ACCORDING to the common conception, political economy is held to deal with material forces only; with land, labor and capital; with the production, distribution and consumption of the materials of human existence. These are food, clothing and shelter. It, therefore, bears the aspect of a purely material study of material forces. Yet no more purely metaphysical science exists, and there can be, in my view of the subject, no more ideal conceptions than those which are derived from the study of these purely material forces. Many of the errors commonly presented under the name of the 'claims of labor' have arisen from the limited and partial conception of the function of economic science.

We have become accustomed to deal with the so-called material forces of nature and with the physical work and labor of man under the general term of 'Energy'. What man does by his own labor or physical energy is to convert the products of land and sea, of mine and forest, into new forms from which he derives shelter, food and clothing. In a material sense all that any one can get in or out of life, be he rich or poor, is what we call our board and clothing. Such being the fact, what a man consumes is his cost to the community; what he spends yields to others the means of buying the supplies for their own wants; their consumption is then their cost to the community.

The physical forces of nature are limited. The earth is endowed with a fixed quantity of materials that we call gaseous, liquid and solid. It receives a certain amount of heat from the sun which, for all practical purposes, may be considered a fixed quantity of energy, even if in eons it may be exhausted. The physical energy of man is devoted to the transformation of these physical forces under the law of conservation; he can neither add to nor diminish the quantity. He can transform solid into gas and gas into liquid.
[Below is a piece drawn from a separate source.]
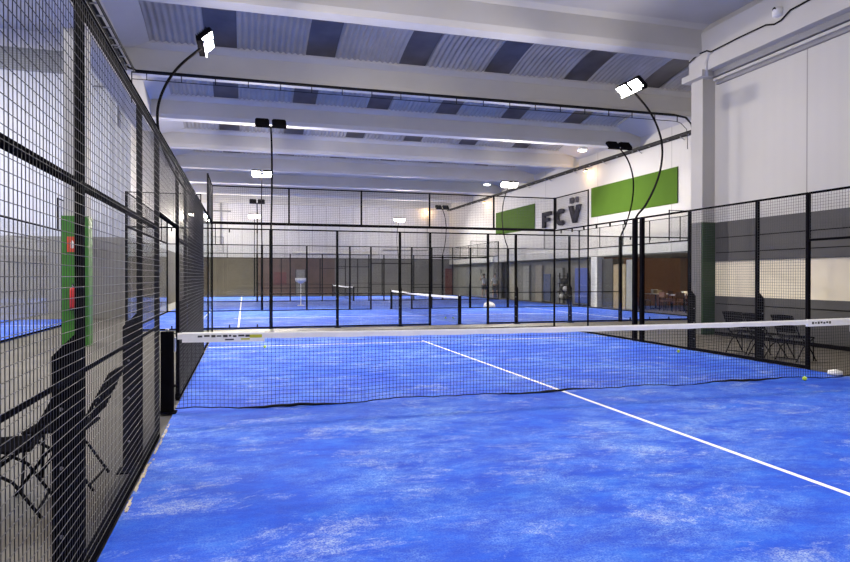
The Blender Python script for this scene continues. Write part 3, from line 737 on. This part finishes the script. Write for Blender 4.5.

He can, according to common speech, consume some of these products, but his consumption is only another transformation. His own body is but one of the forms of physical energy on the way toward another form. These elements of nature, formerly limited to earth, air and water, are now listed under many titles of what are called elements; I believe over sixty that have not yet been differentiated, but all may yet be resolved into a unit of force.


  1. Presented before the New York meeting of the American Association for the Advancement of Science.